Collected material:
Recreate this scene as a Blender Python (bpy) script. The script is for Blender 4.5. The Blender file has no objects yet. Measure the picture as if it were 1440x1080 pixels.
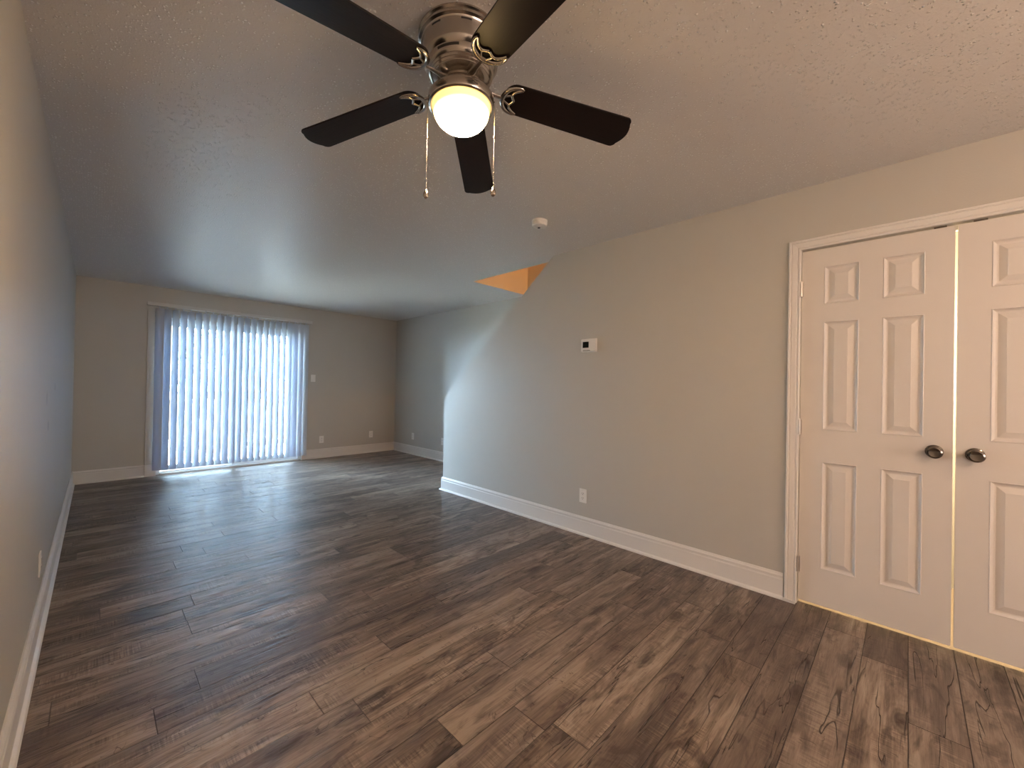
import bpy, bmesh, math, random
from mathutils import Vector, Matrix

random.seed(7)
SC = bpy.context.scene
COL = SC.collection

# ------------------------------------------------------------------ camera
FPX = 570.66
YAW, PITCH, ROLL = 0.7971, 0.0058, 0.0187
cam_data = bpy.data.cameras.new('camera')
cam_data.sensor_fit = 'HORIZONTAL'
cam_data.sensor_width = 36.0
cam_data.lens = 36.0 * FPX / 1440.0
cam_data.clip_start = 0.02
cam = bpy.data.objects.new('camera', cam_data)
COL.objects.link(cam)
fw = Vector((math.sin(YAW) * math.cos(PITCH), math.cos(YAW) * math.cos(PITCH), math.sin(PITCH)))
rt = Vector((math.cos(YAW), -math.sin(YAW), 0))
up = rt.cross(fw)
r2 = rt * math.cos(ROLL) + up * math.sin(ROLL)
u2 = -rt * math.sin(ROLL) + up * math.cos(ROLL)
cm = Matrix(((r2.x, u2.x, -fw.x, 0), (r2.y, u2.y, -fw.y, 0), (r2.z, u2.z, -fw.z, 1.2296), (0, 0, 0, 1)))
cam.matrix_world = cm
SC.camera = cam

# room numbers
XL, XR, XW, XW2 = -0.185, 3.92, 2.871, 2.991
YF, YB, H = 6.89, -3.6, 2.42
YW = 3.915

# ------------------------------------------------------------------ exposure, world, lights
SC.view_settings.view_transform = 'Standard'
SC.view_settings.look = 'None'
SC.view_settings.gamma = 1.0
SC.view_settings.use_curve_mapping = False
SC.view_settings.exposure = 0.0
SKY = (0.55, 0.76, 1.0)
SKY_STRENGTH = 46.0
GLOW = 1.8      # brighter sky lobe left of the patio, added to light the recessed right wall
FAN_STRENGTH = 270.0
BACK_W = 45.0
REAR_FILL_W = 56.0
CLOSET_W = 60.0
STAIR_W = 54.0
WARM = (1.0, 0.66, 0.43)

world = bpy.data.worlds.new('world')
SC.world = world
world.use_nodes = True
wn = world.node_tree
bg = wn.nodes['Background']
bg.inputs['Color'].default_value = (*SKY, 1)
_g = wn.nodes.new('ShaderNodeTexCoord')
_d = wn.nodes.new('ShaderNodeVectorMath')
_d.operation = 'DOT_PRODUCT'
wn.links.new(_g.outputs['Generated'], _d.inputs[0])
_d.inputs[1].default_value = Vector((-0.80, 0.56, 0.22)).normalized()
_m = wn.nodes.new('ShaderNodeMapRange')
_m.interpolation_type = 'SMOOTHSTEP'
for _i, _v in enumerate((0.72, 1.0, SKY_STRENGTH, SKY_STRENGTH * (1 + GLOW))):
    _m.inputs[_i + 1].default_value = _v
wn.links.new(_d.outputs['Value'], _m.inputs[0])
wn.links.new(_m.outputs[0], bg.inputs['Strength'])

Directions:
Search the data for "objects". Copy every line that has it.

In response:
Recreate this scene as a Blender Python (bpy) script. The script is for Blender 4.5. The Blender file has no objects yet. Measure the picture as if it were 1440x1080 pixels.
cam = bpy.data.objects.new('camera', cam_data)
COL.objects.link(cam)